7º - Não se encontrando a competência dos Tribunais de Pequena Instância Cível definida em função da matéria específica sobre que versam as acções a que corresponde a forma de processo sumaríssimo, há que considerar a competência especial dos Julgados de Paz como delimitadora da medida de jurisdição daqueles tribunais.



_______________________________
1.-O Tribunal não está obrigado a apreciar todos os argumentos ou fundamentos que a parte possa indicar para fazer valer o seu ponto de vista, sendo que, quanto ao enquadramento legal, não está sujeito às razões jurídicas pela mesma invocadas, pois o julgador é livre na interpretação e aplicação do direito, art.º 664, do CPC.

2.-Art.º 2, n.º1 e 2, da Lei 78/2001, de 13 de Julho.

3.-Crf. Acórdãos da Relação do Porto, de 16.2.2006 e 27.6.2006, ambos in www.dgsi.pt, Cardona Ferreira, Julgados de Paz, Organização, Competência e Funcionamento, pag. 29, João Miguel Galhardo Coelho, Julgados de Paz e Mediação de Conflitos, pag. 27.

4.-Lei de Organização e Funcionamento dos Tribunais Judiciais vigente.

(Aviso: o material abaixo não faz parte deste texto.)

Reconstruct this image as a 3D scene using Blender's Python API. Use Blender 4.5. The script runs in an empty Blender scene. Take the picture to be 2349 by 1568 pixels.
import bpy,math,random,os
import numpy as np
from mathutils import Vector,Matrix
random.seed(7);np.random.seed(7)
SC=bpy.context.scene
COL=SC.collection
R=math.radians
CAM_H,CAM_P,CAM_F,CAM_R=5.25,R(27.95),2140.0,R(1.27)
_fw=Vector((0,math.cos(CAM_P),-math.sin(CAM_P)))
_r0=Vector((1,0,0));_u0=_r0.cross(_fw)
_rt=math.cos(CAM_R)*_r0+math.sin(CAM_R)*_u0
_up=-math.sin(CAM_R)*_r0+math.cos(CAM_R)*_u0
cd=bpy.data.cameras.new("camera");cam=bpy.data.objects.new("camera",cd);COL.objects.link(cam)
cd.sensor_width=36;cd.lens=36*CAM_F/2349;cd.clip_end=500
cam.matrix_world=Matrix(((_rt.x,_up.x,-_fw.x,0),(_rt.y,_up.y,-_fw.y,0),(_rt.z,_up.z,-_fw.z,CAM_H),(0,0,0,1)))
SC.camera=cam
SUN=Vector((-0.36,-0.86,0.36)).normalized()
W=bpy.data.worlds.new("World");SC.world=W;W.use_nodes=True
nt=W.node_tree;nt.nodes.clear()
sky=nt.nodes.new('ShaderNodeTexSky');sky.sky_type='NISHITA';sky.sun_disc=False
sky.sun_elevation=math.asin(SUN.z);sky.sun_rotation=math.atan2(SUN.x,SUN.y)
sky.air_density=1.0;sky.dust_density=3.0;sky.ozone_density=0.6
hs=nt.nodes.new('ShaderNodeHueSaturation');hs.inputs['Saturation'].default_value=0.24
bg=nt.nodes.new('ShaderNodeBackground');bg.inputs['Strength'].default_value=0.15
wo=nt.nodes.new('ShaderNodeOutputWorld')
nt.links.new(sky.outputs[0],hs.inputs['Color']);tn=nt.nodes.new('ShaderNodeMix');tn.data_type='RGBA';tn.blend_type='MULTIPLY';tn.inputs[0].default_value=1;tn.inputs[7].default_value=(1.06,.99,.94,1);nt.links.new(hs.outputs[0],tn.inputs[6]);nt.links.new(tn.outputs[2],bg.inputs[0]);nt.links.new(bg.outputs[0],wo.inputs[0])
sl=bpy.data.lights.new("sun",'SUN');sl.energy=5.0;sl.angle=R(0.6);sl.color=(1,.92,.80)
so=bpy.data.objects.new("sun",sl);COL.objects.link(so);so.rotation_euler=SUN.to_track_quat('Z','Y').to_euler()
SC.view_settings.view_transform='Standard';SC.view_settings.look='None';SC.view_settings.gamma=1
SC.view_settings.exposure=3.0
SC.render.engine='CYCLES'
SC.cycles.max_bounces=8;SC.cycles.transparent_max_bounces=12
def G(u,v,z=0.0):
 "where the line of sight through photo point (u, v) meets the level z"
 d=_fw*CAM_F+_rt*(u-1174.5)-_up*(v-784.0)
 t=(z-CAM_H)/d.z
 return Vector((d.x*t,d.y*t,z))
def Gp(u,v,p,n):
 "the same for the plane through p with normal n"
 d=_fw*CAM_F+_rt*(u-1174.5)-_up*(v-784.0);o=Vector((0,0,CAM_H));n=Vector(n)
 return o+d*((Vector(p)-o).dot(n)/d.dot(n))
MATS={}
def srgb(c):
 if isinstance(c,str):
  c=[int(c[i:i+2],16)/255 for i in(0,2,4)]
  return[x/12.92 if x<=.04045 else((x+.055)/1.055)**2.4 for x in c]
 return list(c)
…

5.-Consigna-se no art.º 37, que nos processos instaurados nos julgados de paz podem ser partes pessoas singulares, com capacidade judiciária, ou colectivas, sem prejuízo do disposto na a) do n.º1, do art.º 9.

6.-Cfr. DL 329/2001, de 20 de Dezembro, DL 140/2003, de 2 de Julho e DL 9/2004, de 9 de Janeiro.

7.-Sempre será possível ao poder legislativo clarificar as finalidades de política legislativa que pretendia prosseguir, e que consequentemente, por inequívocas serão consideradas na aplicação normativa.

8.-Cfr. Acórdãos da RL 12.6.2006 e 14.9.2006, in www.dgsi.pt.